Siamo di fronte a una modalità per lo meno non appropriata da parte della FISH di affrontare il problema. Innanzitutto, perché si danno informazioni sbagliate su quali sono gli Enti titolari degli interventi necessari sul caso, che non sono i Servizi Sociali, ma è il Servizio Sanitario.

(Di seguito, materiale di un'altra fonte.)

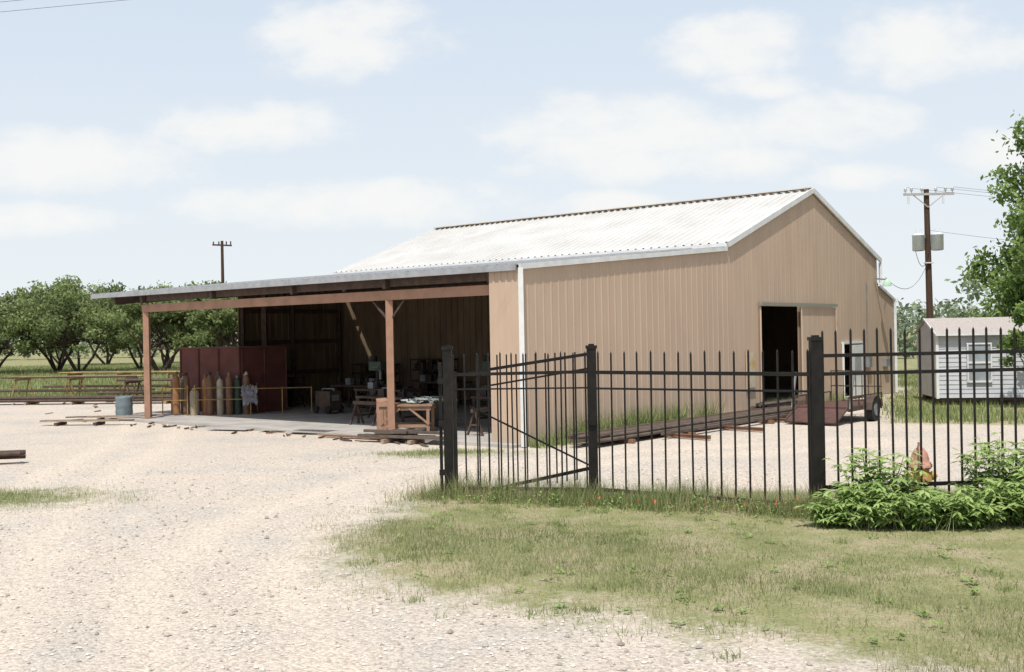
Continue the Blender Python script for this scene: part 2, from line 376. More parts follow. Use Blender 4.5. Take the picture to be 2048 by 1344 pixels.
v1,l1=stones(36000,(-11,5),(6.5,24),.006,.026)
v2,l2=stones(520,(-10,5),(6.5,22),.015,.04,1); l2=l2*.35
polys('gravel',np.concatenate([v1,v2]),np.concatenate([l1,l2]),M_stone)

def blades(x,y,h,w,lean=.5):
    n=len(x); z=gz(x,y); a=rng.uniform(0,6.28,n); la=rng.uniform(0,6.28,n); le=h*lean*rng.random(n)
    V=np.zeros((n,3,3)); dx,dy=np.cos(a)*w/2,np.sin(a)*w/2
    V[:,0]=np.stack([x-dx,y-dy,z-.01],-1); V[:,1]=np.stack([x+dx,y+dy,z-.01],-1)
    V[:,2]=np.stack([x+np.cos(la)*le,y+np.sin(la)*le,z+h],-1); return V
_ph=rng.uniform(0,6.28,(14,2)); _an=rng.uniform(0,6.28,14); _fr=2**rng.uniform(-.6,2.2,14)
def clump(x,y,f=1.0,p=0):   # irregular 0..1 field
    v=np.zeros_like(x)
    for i in range(14): v+=np.sin((np.cos(_an[i])*x+np.sin(_an[i])*y)*_fr[i]*f+_ph[i,0]+p*(i+1))/_fr[i]**.5
    return 1/(1+np.exp(-v*1.1))
n=230000; x=rng.uniform(-3,11,n); y=rng.uniform(5.5,19,n)
k=(gmask(x,y)+rng.normal(0,.3,n)+(clump(x,y,2)-.5)*1.2>.15)&(rng.random(n)<.10+.90*clump(x,y,1.0)); x,y=x[k],y[k]
h=(.02+.055*rng.random(len(x)))*(.5+1.0*clump(x,y,.9,2))
lv=np.clip(.8-.6*clump(x,y,.7,1)+rng.normal(0,.2,len(x)),0,1)
polys('grass',blades(x,y,h,.007,.9),lv,M_grass)
# weedy tufts spread in the lawn
tx=[];ty=[]
for k in range(190):
    cx,cy=rng.uniform(-2,10),rng.uniform(7,17.5)
    q=int(rng.integers(15,60)); r=rng.uniform(.04,.16); tx.append(rng.normal(cx,r,q)); ty.append(rng.normal(cy,r,q))
for k in range(40):   # scattered tufts creeping out onto the gravel
    cx,cy=rng.uniform(-3.6,3),rng.uniform(8,18)
    if not -.6<gmask(np.array([cx]),np.array([cy]))[0]<.2: continue
    q=int(rng.integers(10,30)); tx.append(rng.normal(cx,.07,q)); ty.append(rng.normal(cy,.07,q))
tx=np.concatenate(tx);ty=np.concatenate(ty); k=gmask(tx,ty)>-.8; tx,ty=tx[k],ty[k]
VA=blades(tx,ty,.03+.09*rng.random(len(tx)),.010,1.1)
P1=Vector((-1.07,17.65,0));P2=Vector((1.23,16.75,0));P3=Vector((4.30,15.26,0));P4=Vector((12.5,16.15,0))
pts=[]
for a_,b_,n_,sg in((P1,P2,9000,.32),(P2,P3,12000,.40),(P3,P4,11000,.6)):
    u=rng.random(n_); ox=rng.normal(0,sg,n_); d=(b_-a_).normalized()
    pts.append(np.stack([a_.x+(b_.x-a_.x)*u+ox*d.y,a_.y+(b_.y-a_.y)*u+ox*abs(d.x)-.12],-1))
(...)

Inoltre, la FISH, anziché orientare la famiglia a rivolgersi all’ASL di residenza per richiedere le prestazioni sanitarie e socio-sanitarie previste dai LEA [Livelli Essenziali di Assistenza, N.d.R.] con una semplice richiesta scritta, come prevede la norma, si dichiara disponibile con generiche promesse di aiuto.
A mio avviso invece andrebbero valorizzate le dichiarazioni del Sindaco della cittadina per l’attenzione che dimostra nel seguire il caso, assumendosi la responsabilità di incontrare sia la famiglia che i condòmini, esprimendo il pieno sostegno alla famiglia stessa e sottolineando che in questo caso i vicini non hanno manifestato un atteggiamento solidale perché «nessuno è mai andato a bussare alla porta per chiedere se avevano bisogno di qualcosa».
Non è una presa di posizione scontata perché nella maggioranza dei casi è più facile che passi una posizione più opportunista e interlocutoria per non perdere il consenso di un potenziale elettorato.
Restiamo a disposizione della famiglia per sostenerla nella presentazione di eventuali richieste di prestazioni a cui hanno diritto in base alla normativa vigente, disponibile sul nostro sito [della Fondazione Promozione Sociale di Torino, N.d.R.].
Antonio Colonna – per Fondazione Promozione Sociale ETS di Torino

Diamo spazio qui di seguito alla replica di Vincenzo Falabella, presidente della FISH (Federazione Italiana per il Superamento dell’Handicap).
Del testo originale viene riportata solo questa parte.